Bartomeu sabía perfectamente lo que fichaba cuando aceptó la propuesta de Zubizarreta de contratar a Luis Enrique en sustitución del Tata Martino. La decisión -respaldada en las encuestas por más del ochenta por ciento de los aficionados barcelonistas, aunque a estas horas muchos se echen la mano a la cabeza o no recuerden haber avalado la llegada del asturiano-, se tomaba porque en el Camp Nou era un clamor la necesidad de hacerse con un técnico con personalidad, carácter, que se creyese esa máxima que espetó en una de sus primeras ruedas de prensa: "Yo soy el líder del vestuario" y que terminase con el paternalismo que existía desde el banquillo con algunas de las estrellas azulgranas.

El asturiano no ha hecho desde entonces otra cosa que ser fiel a su carácter y a su forma de entender el juego y la gestión del vestuario. No hay grandes diferencias entre el Luis Enrique que dirigió la pasada temporada con indiscutible éxito al Celta y el que este año se sienta en el banquillo del Camp Nou. Ha cambiado eso sí el entorno, la presión externa, la exigencia, la repercusión de sus decisiones, de sus palabras en la sala de prensa y, sobre todo, la composición del vestuario, la clase de futbolista con la que trabaja.

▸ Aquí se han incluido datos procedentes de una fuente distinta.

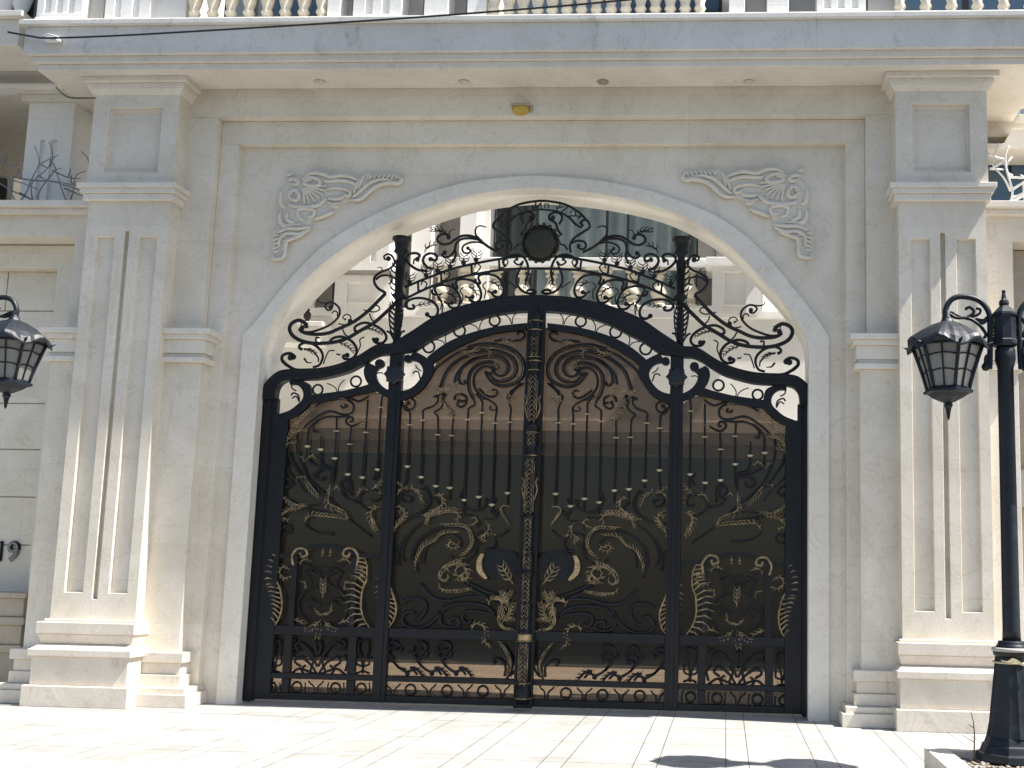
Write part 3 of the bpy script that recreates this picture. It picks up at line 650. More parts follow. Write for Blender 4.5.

Cualquiera que se sorprenda de la realidad de Luis Enrique lo hace porque prestó poca atención al Celta durante el pasado ejercicio. Lo que parece es que no todos los equipos se pueden dirigir de la misma manera. El entrenador ejerce la autoridad desde el primer día. Eso nunca fue un problema en Vigo donde es imposible encontrar un futbolista que tenga un reproche hacia él. En Barcelona ese papel dominante sí parece generar dificultades. Es como si el equipo catalán de repente se hubiese asustado tras fichar lo que precisamente estaba buscando. Por lo demás vuelven a sucederse algunos episodios que se vivieron en Vigo: las alineaciones no las conocen los jugadores hasta poco antes del partido para que todos mantengan la tensión; apenas se trabaja durante la semana con el once que va a jugar para evitar que alguien pueda bajar los brazos; se rota de forma constante y a veces de forma sorprendente; se protege a la plantilla públicamente ante cualquier circunstancia. El método al Celta le funcionó a la perfección; en el Barcelona todo parece haberse convertido en un problema, en una dificultad extra. Posiblemente la razón hay que encontrarla en la poca paciencia y la exigencia que existe en Barcelona -en Vigo pese a su muy discreta primera vuelta y decisiones criticadas en las que mostró cierta obstinación como el exceso protagonismo de Costas o la presencia de Toni en el lateral zurdo la confianza siempre se mantuvo en él- y sobre todo la clase de vestuario que hay que dirigir. En A Madroa se encontró con un grupo unido, responsable e irreprochable en cuanto a ac titud y modales. Nadie discutió su autoridad ni sus conocimientos. Se le retrata como una persona cercana y dialogante, lejos de la imagen que transmite de puertas hacia afuera. El vestuario de Barcelona y ciertos jugadores como Messi no parecen entender de la misma manera su estilo, su carácter directo y esa obsesión porque el grupo esté siempre por encima de los individuos.

Fuera del vestuario tampoco hay grandes diferencias. El tono displicente de las ruedas de prensa, su falta de empatía con el entorno, su escasa comunicación. Existió en Vigo y aunque no gustaba se entendió como parte del conjunto. En el Camp Nou ya parece un drama. A estas alturas nadie puede decir que no sabía lo que fichaban. Por lo visto, lo que estaban buscando.